Çağdaş Siyaset: Uluslar-üstü İktisadî İktidarın Küresel Artı-Değeri Tedbiri

İhsan Fazlıoğlu

İhsan Fazlıoğlu



Nasıl ki Tabiat’ta nihai amaç bir canlının, hatta bir nesnenin varlığını sürdürmesi, daha farklı bir deyişle varlığa tutunması ise, Hayat’ta da siyasetin nihai gayesi, ferd ve tür olarak insanı korumak ve varlığını sürdürmek şeklinde ifade edilebilir. Bu hem eman yani maddî/fizik güvenlik hem de iman yani manevî/metafizik güvenlik ile sağlanır. Mekân-zaman sahnesinde bu nihai amacı gerçekleştirmek için kullanılacak en temel kavram tedbirdir. Tedbir yani ferdî ve ictimâî eylemleri amaçlarını dikkate alarak ve sonuçlarını gözeterek tertip yani tefekkür etmek. Bu nedenle tefekkür ile tedbir arasında bir lâzım-melzûm ilişkisi mevcuttur. Çünkü, sahnede her bir tedbir bir tefekkür tarafından öncelenir. Söz konusu tedbir, ferdin, topluluğun ve toplumun sahip olduğu imkânları yani mizacı, sahne şartları çerçevesinde bir tefekkür manzumesine göre gerçekleştirmek ve sürdürmektir. Kadîm felsefe-bilim dizgesinde söz konusu tedbir, ferdin imkânlarını/mizacını sahne şartlarını dikkate alarak gerçekleştirmek ve sürdürmek olarak itibar edilirse ahlâk, bir topluğunun imkânlarını/mizacını sahne şartlarını dikkate alarak gerçekleştirmek ve sürdürmek olarak itibar edilirse iktisat, bir toplumun imkânlarını/mizacını sahne şartlarını dikkate alarak gerçekleştirmek ve sürdürmek olarak itibar edilirse siyaset adını alır. Yine bu dizgede ahlâk ferd için fazileti, iktisat topluluk için menfaati, siyaset ise toplum için adaleti sağlayacak maslahatı tahsil etmektir.

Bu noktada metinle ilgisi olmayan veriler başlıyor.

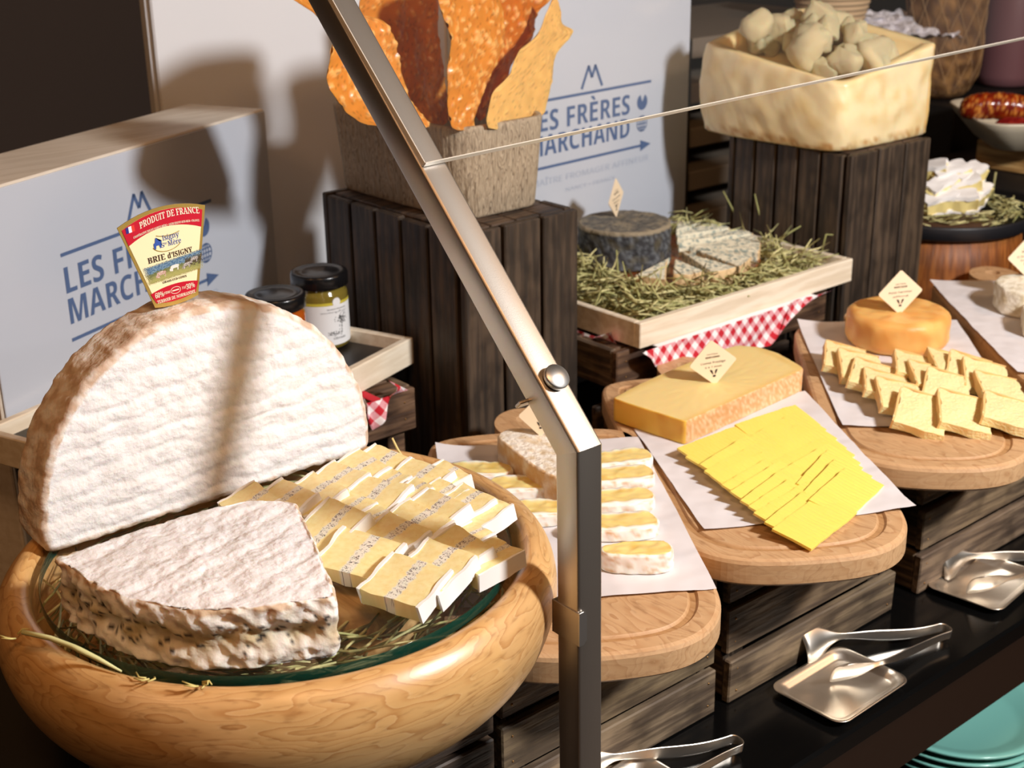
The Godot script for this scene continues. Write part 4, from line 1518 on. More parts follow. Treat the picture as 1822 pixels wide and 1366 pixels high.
# ---------------------------------------------------------------- the tall pedestals, trays and what stands on them
func back_row() -> void:
	pedestal("tall dark slatted wooden pedestal carrying the grey planter of crackers", 1.166, 1.393, -1.494, -1.861)
	pedestal("tall dark slatted wooden pedestal under the big block of hard cheese", 1.998, 2.242, -1.445, -1.73)
	planter()
	hard_block()
	# left tray with its jars
	small_crate("small brown wooden crate under the tray with the jars", 0.62, 1.104, -1.537, -1.70)
	var t1 := tray("pale wooden tray holding the jars, left of the tall pedestal", 0.562, 0.30, 0.29, true)
	t1.position = Vector3(1.156, 0, -1.609)
	t1.rotation.y = deg_to_rad(20.0)
	cloth("red and white checked cloth under the jar tray", [Vector3(0.99, 0, -1.526), Vector3(1.085, 0, -1.528)], [[640, 693], [648, 735], [660, 764], [676, 742], [692, 708], [697, 684], [690, 676]], 0.2664)
	jar(P(567, 480, 0.409), "glass jar of green spread with white label and black lid, beside the pedestal", true)
	jar(P(489, 520, 0.409), "glass jar of orange spread with black lid, left of the green one", false)
	# right tray with hay and the blue cheese
	small_crate("small brown wooden crate under the hay filled tray", 1.425, 1.95, -1.442, -1.80)
	tray("pale wooden tray filled with hay and a plate of blue cheese", 0.537, 0.40, 0.274, false).position = Vector3(1.99, 0, -1.42)
	cloth("red and white checked cloth hanging out below the hay tray", [Vector3(1.456, 0, -1.412), Vector3(1.93, 0, -1.412)], [[1142, 627], [1150, 636], [1168, 656], [1205, 648], [1260, 640], [1320, 628], [1362, 612], [1384, 578], [1408, 536]], 0.2664)
	cloth_end()
	blue_cheese()
	# the white board behind the planter
	var t := thing("white_panel", "tall plain white panel behind the planter and the jar tray", "panel")
	var a := PV(283, 187, Vector3(1.3, 0, -2.19), Vector3(0, 0, 1))
	obj("board", bx(a.x, 1.56, 0.0, 1.25, a.z - 0.035, a.z - 0.012, 0.003), plain("panel_white", srgb(226, 228, 232), 0.6), t)
	obj("face_sheet", bx(a.x + 0.004, 1.556, 0.004, 1.246, a.z - 0.0118, a.z, 0.003), plain("panel_white", srgb(226, 228, 232), 0.6), t)


func pedestal(label: String, x0: float, x1: float, zf: float, zb: float) -> void:
	var t := thing("slatted_pedestal", label, "pedestal", Vector3.ZERO, "tall slatted pedestals")
	var H := 0.49
	var th := 0.013
	var w := M("pedestal_wood")
	var nf := 3
	var fw := (x1 - x0) / nf
	for k in nf:
		for side in 2:
			var st := S()
			var tone := rng.randf_range(0.75, 1.1)
			st.set_color(Color(tone, tone * 0.98, tone * 0.95))
			var z := zf if side == 0 else zb + th
			bx(x0 + k * fw + 0.003, x0 + (k + 1) * fw - 0.003, 0.0, H - rng.randf_range(0.0, 0.003), z - th, z, 0.002, st)
			obj("slat", st, w, t)
	var nd := 5
	var d0 := zf - th - 0.003
	var fd := (d0 - (zb + th + 0.003)) / nd
	for k in nd:
		for side in 2:
			var st := S()
			var tone := rng.randf_range(0.7, 1.05)
			st.set_color(Color(tone, tone * 0.98, tone * 0.95))
			var x := x0 if side == 0 else x1 - th
			bx(x, x + th, 0.0, H - rng.randf_range(0.001, 0.004), d0 - (k + 1) * fd + 0.003, d0 - k * fd - 0.003, 0.002, st)
			obj("slat", st, w, t)
	for k in 4:
		var f4 := (x1 - x0 - 2 * th - 0.008) / 4
		obj("top_board", bx(x0 + th + 0.004 + k * f4 + 0.001, x0 + th + 0.004 + (k + 1) * f4 - 0.001, H - 0.014, H - 0.001, zb + th + 0.002, zf - th - 0.002), M("pedestal_top"), t)
	for sx in 2:
		for sz in 2:
			var x := x0 + th + 0.001 if sx == 0 else x1 - th - 0.023
			var z := zf - th - 0.024 if sz == 0 else zb + th + 0.002
			obj("corner_post", bx(x, x + 0.022, 0.0, H - 0.016, z, z + 0.022), w, t)


func small_crate(label: String, x0: float, x1: float, zf: float, zb: float) -> void:
	var t := thing("small_crate", label, "crate", Vector3.ZERO, "small brown crates under the trays")
	var w := M("small_crate_wood")
	var y1 := 0.264
	obj("plank", bx(x0, x1, y1 - 0.066, y1 - 0.001, zf - 0.012, zf), w, t)
	obj("plank", bx(x0, x1, y1 - 0.066, y1 - 0.001, zb, zb + 0.012), w, t)
	obj("plank", bx(x0, x0 + 0.012, y1 - 0.066, y1, zb + 0.013, zf - 0.013), M("crate_wood_deep"), t)
	obj("plank", bx(x1 - 0.012, x1, y1 - 0.066, y1, zb + 0.013, zf - 0.013), M("crate_wood_deep"), t)
	for k in 4:
		var d := (zf - zb - 0.03) / 4
		obj("top_slat", bx(x0 + 0.013, x1 - 0.013, y1 - 0.011, y1 - 0.001, zf - 0.014 - (k + 1) * d, zf - 0.018 - k * d), w, t)
	for sx in 2:
		for sz in 2:
			var x := x0 + 0.012 if sx == 0 else x1 - 0.042
			var z := zf - 0.042 if sz == 0 else zb + 0.014
			obj("foot", bx(x, x + 0.03, 0.0, y1 - 0.066, z, z + 0.028), w, t)
	for k in 2:
		obj("lower_plank", bx(x0, x1, 0.02 + k * 0.075, 0.082 + k * 0.075, zf - 0.058, zf - 0.046), M("pedestal_top"), t)
	for e in [[x0 + 0.02, 0.02], [x0 + 0.02, 0.046], [x1 - 0.02, 0.02], [x1 - 0.02, 0.046]]:
		var st := S()
		lathe(st, [Vector2(0.0, -0.001), Vector2(0.0018, -0.001), Vector2(0.0014, 0.0006), Vector2(0.0, 0.0008)], 8, Transform3D(Basis(Vector3.RIGHT, PI / 2), Vector3(e[0], y1 - e[1], zf)), true)
		obj("nail", st, plain("nail_brass", srgb(150, 112, 66), 0.4, 0.8), t)


func tray(label: String, w_: float, d: float, floor_y: float, dark_floor: bool) -> Node3D:     # origin at the right front corner
	var t := thing("wooden_tray", label, "tray", Vector3.ZERO, "pale wooden trays")
	var y0 := 0.268
	var y1 := 0.310
	var th := 0.0125
	var w := M("tray_wood")
	obj("rail", bx(-w_, 0, y0, y1, -th, 0, 0.0015), w, t)
	obj("rail", bx(-w_, 0, y0, y1, -d, -d + th, 0.0015), w, t)
	obj("rail", bx(-w_, -w_ + th, y0, y1, -d + th, -th, 0.0015), w, t)
	obj("rail", bx(-th, 0, y0, y1, -d + th, -th, 0.0015), w, t)
	obj("floor_sheet", bx(-w_ + th, -th, y0, floor_y, -d + th, -th, 0.001), plain("tray_floor", srgb(30, 26, 24), 0.4) if dark_floor else w, t)
	return t


var gingham: ImageTexture


func gingham_mat() -> StandardMaterial3D:
	if mats.has("gingham"): return mats["gingham"]
	var im := Image.create(256, 256, false, Image.FORMAT_RGB8)
	for y in 256:
		for x in 256:
			var a := x % 64 < 32
			var b := y % 64 < 32
			var c := srgb(240, 236, 236)
			if a and b: c = srgb(190, 14, 38)
			elif a or b: c = srgb(240, 236, 236) if (x + y) % 4 < 2 else srgb(196, 40, 62)
			im.set_pixel(x, y, c)
	gingham = ImageTexture.create_from_image(im)
	var m := plain("gingham", Color.WHITE, 0.85)
	m.albedo_texture = gingham
	m.rim_enabled = true
	m.rim = 0.3
	return m


# a cloth laid under a tray that hangs down in front of it; top: the two ends of the fold, hem: pixels of its lower edge, y: level of the fold
func cloth(label: String, top: Array, hem: Array, y: float) -> void:
	var n := 60
	var m := 12
	var rings := []
	var uvs := []
	var line := []
	for h in hem: line.append(PV(h[0], h[1], top[0], Vector3(0, 0, 1)))
	for i in n + 1:
		var t := float(i) / n
		var a: Vector3 = top[0].lerp(top[1], t)
		a.y = y
		var k := t * (line.size() - 1)
		var q := mini(int(k), line.size() - 2)
		var e: Vector3 = line[q].lerp(line[q + 1], k - q)
		var r := PackedVector3Array()
		var u := PackedVector2Array()
		for j in m + 1:
			var s := float(j) / m
			var p := a.lerp(e, s)
			p.z += (0.004 * sin(t * 17.0) + 0.006 * n3(Vector3(t * 4.0, s, 1.0), 1.0)) * s + 0.006 * s
			r.append(p)
			u.append(Vector2(p.x + p.y * 0.75, p.y - p.x * 0.75) * 9.5)
		rings.append(r)
		uvs.append(u)
	# and back under the tray
	var st := S()
	st.set_smooth_group(0)
	loft(st, rings, false, false, [], uvs)
	bx(minf(top[0].x, top[1].x) + 0.03, maxf(top[0].x, top[1].x) - 0.05, y - 0.0014, y + 0.0006, top[0].z - 0.2, top[0].z, 0.0003, st)
	tag(obj("checked_cloth", st, gingham_mat()), label, "cloth", "checked cloths")


func cloth_end() -> void:
	# the short end that hangs out at the left of the hay tray
	var hem := [[1022, 652], [1030, 632], [1048, 608], [1070, 596], [1096, 588]]
	var st := S()
	st.set_smooth_group(0)
	var rings := []
	var uvs := []
	for i in 25:
		var k := i / 24.0 * (hem.size() - 1)
		var q := mini(int(k), hem.size() - 2)
		var a: Vector3 = PV(lerpf(hem[q][0], hem[q + 1][0], k - q), lerpf(hem[q][1], hem[q + 1][1], k - q), Vector3(1.446, 0, 0), Vector3(1, 0, 0))
		var r := PackedVector3Array()
		var u := PackedVector2Array()
		for j in 9:
			var p := Vector3(1.448, 0.2664, a.z).lerp(a, j / 8.0)
			p.x -= 0.01 * sin(j / 8.0 * 1.6) * (0.6 + 0.4 * sin(k * 5.0))
			r.append(p)
			u.append(Vector2(p.z + p.y * 0.8, p.y - p.z * 0.8) * 9.5)
		rings.append(r)
		uvs.append(u)
	loft(st, rings, false, false, [], uvs)
	tag(obj("checked_cloth", st, gingham_mat()), "dark hanging end of checked cloth at the left side of the hay tray", "cloth", "checked cloths")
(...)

İçinde yaşadığımız çağdaş dünyada ise ferdin, topluluğun, hatta toplumun yeniden ifadelendirilmiş kısmî bir yeri olsa da yepyeni bir birimin varlığıyla muhatabız: Küresel şirketler yani Uluslar-üstü iktisadî iktidar. Kapitalist –Emperyalist– Neo-liberalist bir mizaç üreten bu birim için siyaset ise, doğal olarak sahip olduğu imkânları mevcut sahne şartlarında en verimli bir şekilde tedbir etmektir. Öyleyse çağdaş dünyada siyasetin tanımı, sahnesi, fâili/fâilleri, muhatapları (özneleri), yöntemleri (enstrümanları), gaye ve amacı yeniden tanımlanmalıdır. Bu çerçevede siyasetin kat’iyyâtı yani ilkeleri ile zanniyâtı yani uygulamaları yine yeniden gözden geçirilmelidir. Örnek olarak böyle bir çerçevede siyasî rejim tartışmaları esasa ilişkin bir fikir vermez çünkü siyasî rejimler tedbirlerin modellemeleri olarak görülebilir; yani tedbirin açıklama mekanizmaları ve nasıllıklarının ifadeleri. Hâlbuki modeller meşruiyetlerini siyasetin ana ilkeleri ile temel değerlerinden devşirirler; özellikle tedebbürü önceleyen tefekkürden yani tedbiri önceleyen fikirden; bahusus da siyasetin gâî illetinden.